#### PROBLEM DESCRIPTION:
Every line must be returned precisely as it is written.

==============================

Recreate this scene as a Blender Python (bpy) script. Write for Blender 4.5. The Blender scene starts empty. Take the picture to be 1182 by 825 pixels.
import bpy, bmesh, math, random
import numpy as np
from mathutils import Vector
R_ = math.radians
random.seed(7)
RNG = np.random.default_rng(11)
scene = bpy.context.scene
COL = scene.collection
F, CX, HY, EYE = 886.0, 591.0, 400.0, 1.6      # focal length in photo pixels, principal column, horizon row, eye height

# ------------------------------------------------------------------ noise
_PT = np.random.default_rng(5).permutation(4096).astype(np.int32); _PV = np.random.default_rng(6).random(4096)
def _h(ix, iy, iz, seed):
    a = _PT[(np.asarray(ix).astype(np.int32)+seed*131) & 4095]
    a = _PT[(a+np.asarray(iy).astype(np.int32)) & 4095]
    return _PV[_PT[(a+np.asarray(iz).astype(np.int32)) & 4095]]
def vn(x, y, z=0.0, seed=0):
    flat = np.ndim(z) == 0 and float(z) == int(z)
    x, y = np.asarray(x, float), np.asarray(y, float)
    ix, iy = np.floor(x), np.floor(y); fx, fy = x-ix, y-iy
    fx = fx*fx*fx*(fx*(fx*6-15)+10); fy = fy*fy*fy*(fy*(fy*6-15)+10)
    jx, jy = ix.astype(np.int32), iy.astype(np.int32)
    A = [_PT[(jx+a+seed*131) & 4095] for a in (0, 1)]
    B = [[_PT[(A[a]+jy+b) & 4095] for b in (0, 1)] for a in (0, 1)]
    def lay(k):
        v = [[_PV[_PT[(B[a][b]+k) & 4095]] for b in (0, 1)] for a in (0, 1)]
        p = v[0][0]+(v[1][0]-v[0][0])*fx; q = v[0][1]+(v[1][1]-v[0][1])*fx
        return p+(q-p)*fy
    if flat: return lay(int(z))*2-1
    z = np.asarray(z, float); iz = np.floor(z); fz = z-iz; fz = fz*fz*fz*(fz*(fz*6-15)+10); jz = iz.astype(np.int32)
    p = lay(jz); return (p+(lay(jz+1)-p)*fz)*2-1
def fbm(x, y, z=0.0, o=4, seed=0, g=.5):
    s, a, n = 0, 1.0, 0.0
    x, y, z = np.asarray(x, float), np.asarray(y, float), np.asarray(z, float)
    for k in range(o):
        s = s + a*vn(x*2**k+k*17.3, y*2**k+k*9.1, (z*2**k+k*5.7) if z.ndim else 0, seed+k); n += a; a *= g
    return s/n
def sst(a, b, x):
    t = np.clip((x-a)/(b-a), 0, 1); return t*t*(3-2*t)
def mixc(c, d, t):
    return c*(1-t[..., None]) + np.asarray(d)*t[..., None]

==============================

#### TASK RESULT:
Recreate this scene as a Blender Python (bpy) script. Write for Blender 4.5. The Blender scene starts empty. Take the picture to be 1182 by 825 pixels.
import bpy, bmesh, math, random
import numpy as np
from mathutils import Vector
R_ = math.radians
random.seed(7)
RNG = np.random.default_rng(11)
scene = bpy.context.scene
COL = scene.collection
F, CX, HY, EYE = 886.0, 591.0, 400.0, 1.6      # focal length in photo pixels, principal column, horizon row, eye height

# ------------------------------------------------------------------ noise
_PT = np.random.default_rng(5).permutation(4096).astype(np.int32); _PV = np.random.default_rng(6).random(4096)
def _h(ix, iy, iz, seed):
    a = _PT[(np.asarray(ix).astype(np.int32)+seed*131) & 4095]
    a = _PT[(a+np.asarray(iy).astype(np.int32)) & 4095]
    return _PV[_PT[(a+np.asarray(iz).astype(np.int32)) & 4095]]
def vn(x, y, z=0.0, seed=0):
    flat = np.ndim(z) == 0 and float(z) == int(z)
    x, y = np.asarray(x, float), np.asarray(y, float)
    ix, iy = np.floor(x), np.floor(y); fx, fy = x-ix, y-iy
    fx = fx*fx*fx*(fx*(fx*6-15)+10); fy = fy*fy*fy*(fy*(fy*6-15)+10)
    jx, jy = ix.astype(np.int32), iy.astype(np.int32)
    A = [_PT[(jx+a+seed*131) & 4095] for a in (0, 1)]
    B = [[_PT[(A[a]+jy+b) & 4095] for b in (0, 1)] for a in (0, 1)]
    def lay(k):
        v = [[_PV[_PT[(B[a][b]+k) & 4095]] for b in (0, 1)] for a in (0, 1)]
        p = v[0][0]+(v[1][0]-v[0][0])*fx; q = v[0][1]+(v[1][1]-v[0][1])*fx
        return p+(q-p)*fy
    if flat: return lay(int(z))*2-1
    z = np.asarray(z, float); iz = np.floor(z); fz = z-iz; fz = fz*fz*fz*(fz*(fz*6-15)+10); jz = iz.astype(np.int32)
    p = lay(jz); return (p+(lay(jz+1)-p)*fz)*2-1
def fbm(x, y, z=0.0, o=4, seed=0, g=.5):
    s, a, n = 0, 1.0, 0.0
    x, y, z = np.asarray(x, float), np.asarray(y, float), np.asarray(z, float)
    for k in range(o):
        s = s + a*vn(x*2**k+k*17.3, y*2**k+k*9.1, (z*2**k+k*5.7) if z.ndim else 0, seed+k); n += a; a *= g
    return s/n
def sst(a, b, x):
    t = np.clip((x-a)/(b-a), 0, 1); return t*t*(3-2*t)
def mixc(c, d, t):
    return c*(1-t[..., None]) + np.asarray(d)*t[..., None]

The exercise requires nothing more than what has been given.